Effect of K-Modified Blue Coke-Based Activated Carbon on Low Temperature Catalytic Performance of Supported Mn-Ce/Activated Carbon

To clarify the K modified effects over activated carbon (AC) supported Mn-Ce oxide catalysts, several Mn-Ce/AC and xK-Mn-Ce/AC mixed oxide catalysts prepared via an impregnation method supported on AC were investigated for low-temperature selective catalytic reduction (SCR) of NO with NH₃ in the simulated sintering flue gas. The Mn-Ce/AC catalyst with a K loading of 8% showed the highest catalytic activity, corresponding to 92.1% NO conversion and 92.5% N₂ selectivity at 225 °C with a space velocity of 12,000 h^-1. Furthermore, the 0.08K-Mn-Ce/AC catalyst exhibited better resistance to SO₂ and H₂O than Mn-Ce/AC, which could convert 72.3% and 74.1% of NO at the presence of 5% SO₂ and H₂O, respectively.
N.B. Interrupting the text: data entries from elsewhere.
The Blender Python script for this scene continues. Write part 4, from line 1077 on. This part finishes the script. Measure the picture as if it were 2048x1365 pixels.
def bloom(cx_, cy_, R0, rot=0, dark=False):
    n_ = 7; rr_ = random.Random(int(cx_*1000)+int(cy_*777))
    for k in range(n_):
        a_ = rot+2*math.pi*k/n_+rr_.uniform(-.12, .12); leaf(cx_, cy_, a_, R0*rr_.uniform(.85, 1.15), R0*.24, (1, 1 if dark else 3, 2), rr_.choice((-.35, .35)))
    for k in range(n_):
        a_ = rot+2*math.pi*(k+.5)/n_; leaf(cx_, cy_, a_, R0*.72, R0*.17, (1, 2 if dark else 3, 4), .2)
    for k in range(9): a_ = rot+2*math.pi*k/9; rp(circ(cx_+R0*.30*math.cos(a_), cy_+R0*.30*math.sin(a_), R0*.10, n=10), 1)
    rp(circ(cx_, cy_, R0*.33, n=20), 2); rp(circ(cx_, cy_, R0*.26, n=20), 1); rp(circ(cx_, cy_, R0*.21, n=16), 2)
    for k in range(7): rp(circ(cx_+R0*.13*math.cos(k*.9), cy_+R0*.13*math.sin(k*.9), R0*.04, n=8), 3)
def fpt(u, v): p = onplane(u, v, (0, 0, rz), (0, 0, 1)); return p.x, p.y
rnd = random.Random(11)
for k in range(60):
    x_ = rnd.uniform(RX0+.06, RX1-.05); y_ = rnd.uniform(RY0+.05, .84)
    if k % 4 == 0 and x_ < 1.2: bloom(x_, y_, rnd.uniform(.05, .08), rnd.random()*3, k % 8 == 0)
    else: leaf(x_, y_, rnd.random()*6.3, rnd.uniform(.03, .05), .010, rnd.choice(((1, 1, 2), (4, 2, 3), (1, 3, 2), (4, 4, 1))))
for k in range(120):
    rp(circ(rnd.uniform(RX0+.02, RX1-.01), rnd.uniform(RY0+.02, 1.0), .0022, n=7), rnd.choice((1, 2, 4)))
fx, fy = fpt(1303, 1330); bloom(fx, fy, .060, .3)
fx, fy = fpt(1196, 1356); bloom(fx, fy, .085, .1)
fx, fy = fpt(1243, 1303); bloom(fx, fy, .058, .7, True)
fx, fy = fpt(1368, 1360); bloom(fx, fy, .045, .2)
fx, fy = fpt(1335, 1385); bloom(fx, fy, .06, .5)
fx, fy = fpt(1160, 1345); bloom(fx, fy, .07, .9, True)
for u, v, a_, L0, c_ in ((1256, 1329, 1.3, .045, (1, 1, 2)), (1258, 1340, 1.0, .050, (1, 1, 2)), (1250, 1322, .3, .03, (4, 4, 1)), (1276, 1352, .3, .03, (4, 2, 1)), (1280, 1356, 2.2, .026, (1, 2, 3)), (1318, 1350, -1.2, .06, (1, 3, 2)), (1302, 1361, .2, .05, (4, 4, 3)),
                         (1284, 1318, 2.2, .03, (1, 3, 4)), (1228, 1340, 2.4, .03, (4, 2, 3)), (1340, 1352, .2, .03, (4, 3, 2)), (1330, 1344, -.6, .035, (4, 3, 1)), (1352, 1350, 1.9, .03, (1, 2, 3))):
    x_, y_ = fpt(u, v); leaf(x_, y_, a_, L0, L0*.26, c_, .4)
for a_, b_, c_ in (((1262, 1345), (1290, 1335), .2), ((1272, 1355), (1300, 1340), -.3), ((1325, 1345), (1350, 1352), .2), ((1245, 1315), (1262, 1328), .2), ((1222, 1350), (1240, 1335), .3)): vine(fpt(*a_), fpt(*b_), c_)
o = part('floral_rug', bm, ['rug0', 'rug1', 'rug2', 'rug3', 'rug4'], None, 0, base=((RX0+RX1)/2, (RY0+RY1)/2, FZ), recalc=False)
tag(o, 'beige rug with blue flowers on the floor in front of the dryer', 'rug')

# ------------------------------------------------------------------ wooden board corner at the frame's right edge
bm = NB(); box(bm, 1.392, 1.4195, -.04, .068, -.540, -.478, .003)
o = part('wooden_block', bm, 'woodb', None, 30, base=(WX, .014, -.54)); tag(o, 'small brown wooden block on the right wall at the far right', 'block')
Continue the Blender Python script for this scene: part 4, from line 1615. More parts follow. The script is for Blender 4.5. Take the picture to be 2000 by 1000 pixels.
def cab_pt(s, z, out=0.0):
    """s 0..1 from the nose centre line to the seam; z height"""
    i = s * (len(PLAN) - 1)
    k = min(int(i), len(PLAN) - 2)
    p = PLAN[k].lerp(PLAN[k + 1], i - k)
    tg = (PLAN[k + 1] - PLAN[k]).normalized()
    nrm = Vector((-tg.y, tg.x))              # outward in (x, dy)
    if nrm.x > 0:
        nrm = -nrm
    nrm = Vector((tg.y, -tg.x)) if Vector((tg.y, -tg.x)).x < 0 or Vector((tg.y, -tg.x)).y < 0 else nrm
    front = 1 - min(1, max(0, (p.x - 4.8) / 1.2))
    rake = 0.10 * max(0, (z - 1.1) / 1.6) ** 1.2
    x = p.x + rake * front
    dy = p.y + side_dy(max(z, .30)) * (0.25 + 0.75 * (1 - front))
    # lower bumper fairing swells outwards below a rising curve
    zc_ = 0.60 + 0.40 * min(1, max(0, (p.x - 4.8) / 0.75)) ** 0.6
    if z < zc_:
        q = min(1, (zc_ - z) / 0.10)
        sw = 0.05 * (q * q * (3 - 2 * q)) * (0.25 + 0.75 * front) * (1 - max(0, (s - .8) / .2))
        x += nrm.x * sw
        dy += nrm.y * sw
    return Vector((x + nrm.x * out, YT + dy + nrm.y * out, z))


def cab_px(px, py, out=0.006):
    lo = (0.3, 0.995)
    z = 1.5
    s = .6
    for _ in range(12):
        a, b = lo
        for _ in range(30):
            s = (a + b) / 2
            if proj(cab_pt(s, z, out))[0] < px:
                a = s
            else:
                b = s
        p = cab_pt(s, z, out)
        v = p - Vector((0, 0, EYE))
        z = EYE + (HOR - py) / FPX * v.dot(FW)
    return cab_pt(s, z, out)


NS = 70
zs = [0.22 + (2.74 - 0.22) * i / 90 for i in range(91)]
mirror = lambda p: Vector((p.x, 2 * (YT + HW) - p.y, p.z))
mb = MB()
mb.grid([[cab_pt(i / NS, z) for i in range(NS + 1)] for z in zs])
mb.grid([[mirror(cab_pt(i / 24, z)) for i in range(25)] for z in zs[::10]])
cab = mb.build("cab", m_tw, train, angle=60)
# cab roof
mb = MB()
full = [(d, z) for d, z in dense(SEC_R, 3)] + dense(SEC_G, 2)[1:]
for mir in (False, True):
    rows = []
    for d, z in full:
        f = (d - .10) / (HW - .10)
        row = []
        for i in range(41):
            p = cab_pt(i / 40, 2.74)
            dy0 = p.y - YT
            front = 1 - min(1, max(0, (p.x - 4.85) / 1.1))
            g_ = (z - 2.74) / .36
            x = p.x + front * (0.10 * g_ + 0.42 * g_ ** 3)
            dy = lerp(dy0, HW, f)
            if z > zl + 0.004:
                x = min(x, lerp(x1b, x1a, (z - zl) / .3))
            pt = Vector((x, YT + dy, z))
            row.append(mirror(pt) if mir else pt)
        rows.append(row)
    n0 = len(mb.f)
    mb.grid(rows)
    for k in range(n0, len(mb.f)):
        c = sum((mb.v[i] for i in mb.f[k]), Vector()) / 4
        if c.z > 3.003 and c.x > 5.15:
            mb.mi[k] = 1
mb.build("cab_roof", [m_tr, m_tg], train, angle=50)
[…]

After K modification, the relative ratios of Mn⁴⁺/Mn ⁿ⁺ as well as Ce³⁺/Ce ⁿ⁺ and surface adsorbed oxygen increased. Additionally, the reduction performance of the catalyst was improved obviously, and both acid strength and quantity of acid sites increased significantly after the K species were introduced in Mn-Ce/AC. Especially, the NO adsorption capacity of the catalyst was enhanced, which remarkably promoted the denitration efficiency and SO₂ resistance. The SCR of NO with NH₃ on K-Mn-Ce/AC catalysts followed the L-H mechanism.